4. Find the “other” switch. Hopefully, you have already run across this other switch or furnace disconnect switch. Furnaces normally have a switch which shuts off power to the furnace, near the unit. It can look just like a regular light switch, but it controls the power to the furnace. They are usually unmarked. If your furnace is blowing cold air, it is possible someone flipped this switch, thinking they were doing you a favor by turning off a light.

5. Verify the Light and Gas. Older furnaces have pilot lights. When they go out, so does your furnace. If your furnace is blowing cold air, it is possible you have no ignition source. Locate your owner’s manual and follow the steps to light your pilot light. It is also possible your gas shut off has been closed. Locate your shutoff valve and open it if it was shut off. Be careful to watch for signs of gas leaks. If you smell gas, seek expert help immediately.

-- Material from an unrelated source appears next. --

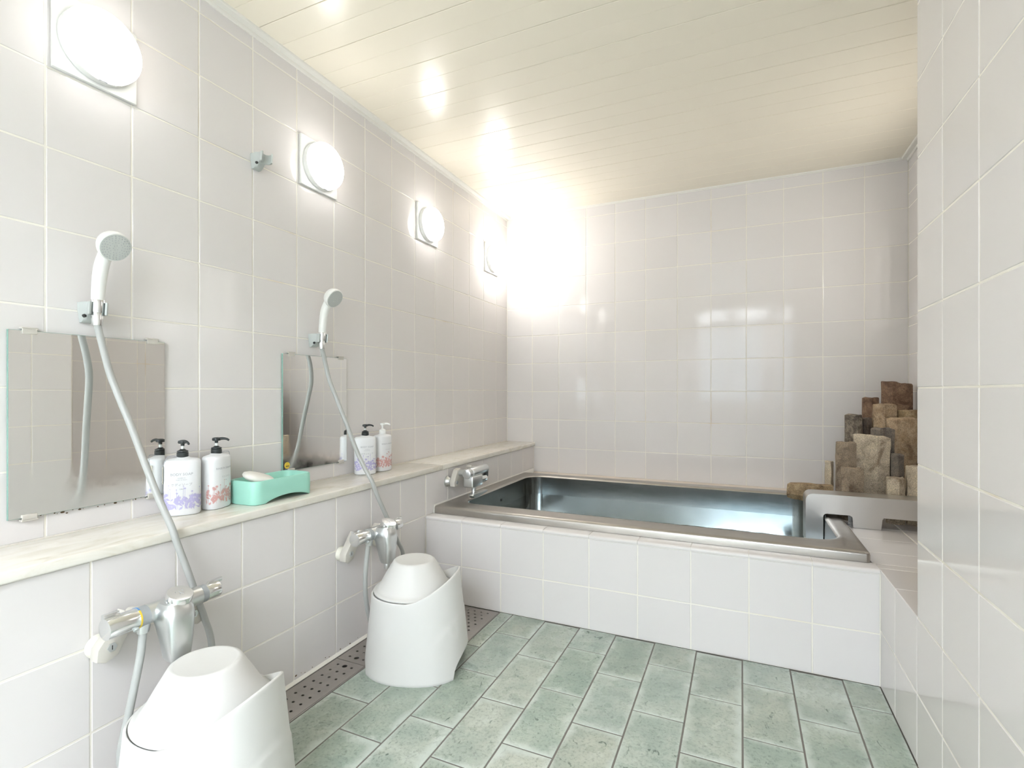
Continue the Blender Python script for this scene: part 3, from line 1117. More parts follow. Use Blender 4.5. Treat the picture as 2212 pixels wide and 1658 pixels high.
# ------------------------------------------------------------------ shower handsets with hose
def handset(y, z, label, head, hose_pts):
    h = thing('shower_handset', label, 'shower head', (0.053, y, z - 0.03), 'hand showers on the left wall')
    ax0 = V((0.053, y, z - 0.026))
    pts = [V((0.0545, y, z + 0.024)), V((0.058, y + 0.001, z + 0.07)), V((0.066, y + 0.003, z + 0.115)), V((0.082, y + 0.006, z + 0.150)), head - V((0.012, 0.004, -0.001))]
    bm = B()

    def rad(t):
        return 0.0145 + 0.002 * math.sin(t * PI) + 0.010 * max(0, t - 0.72) / 0.28

    tube(bm, pts, rad, 20, 8)
    # head: rounded cup
    nrm = V((0.80, -0.02, -0.50)).normalized()
    lathe(bm, [(0.012, -0.030), (0.024, -0.026), (0.033, -0.017), (0.0375, -0.005), (0.0385, 0.004), (0.0375, 0.009), (0.035, 0.0105)], head, nrm, 36)
    part('handle', bm, M['white'], h, 40)
    bm = B()
    lathe(bm, [(0.0355, 0.0075), (0.0350, 0.0115), (0.012, 0.0125)], head, nrm, 36)
    f = part('spray_face', bm, M['face'], h, 40, label='grey spray face')
    bm = B()
    x, yy, zz = frame(nrm)
    for r, cnt in ((0.006, 6), (0.014, 12), (0.020, 18), (0.026, 22), (0.031, 26)):
        for i in range(cnt):
            a = 2 * PI * i / cnt + r * 60
            c = head + nrm * 0.0112 + x * (r * math.cos(a)) + yy * (r * math.sin(a))
            cyl(bm, c, c + nrm * 0.0018, 0.0011, 0.0009, 6)
    nz = part('nozzles', bm, M['ink'], f, 40)
    bm = B()
    cyl(bm, (0.0525, y, z - 0.040), (0.0525, y, z - 0.006), 0.0120, 0.0135, 24, 0.001)
    cyl(bm, (0.0525, y, z - 0.006), (0.0548, y, z + 0.027), 0.0148, 0.0155, 24, 0.001)
    part('collar', bm, M['chrome'], h, 40, label='chrome collar')
    bm = B()
    tube(bm, hose_pts, 0.0085, 16, 10)
    part('hose', bm, M['hose'], h, 60, label='grey hose')
    return h


HOSE1 = [(0.0525, 0.776, 1.150), (0.0515, 0.783, 1.120), (0.0525, 0.795, 1.065), (0.0600, 0.804, 1.015), (0.087, 0.8145, 0.945), (0.115, 0.8245, 0.878), (0.144, 0.8355, 0.799), (0.173, 0.845, 0.7265), (0.201, 0.851, 0.672), (0.236, 0.852, 0.6235),
         (0.248, 0.861, 0.5745), (0.254, 0.881, 0.509), (0.2585, 0.9035, 0.4315), (0.262, 0.922, 0.371), (0.266, 0.940, 0.294), (0.266, 0.945, 0.16), (0.264, 0.915, 0.065), (0.264, 0.845, 0.030), (0.268, 0.755, 0.045), (0.282, 0.706, 0.13), (0.302, 0.712, 0.24), (0.309, 0.732, 0.36), (0.310, 0.738, 0.425)]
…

Furnaces are complicated devices and often require a certified expert when they need repair. But sometimes the problem is small and can be handled in a few minutes when you are armed with the right information. Take the time to become familiar with your HVAC unit. Know where your breakers, disconnects, and shut off valves are located. Spend a minute with your thermostat to understand how it can be a benefit to your energy conservation. And, perform routine maintenance, such as changing your filters once every month, to prevent unnecessary failures and keep your furnace running strong.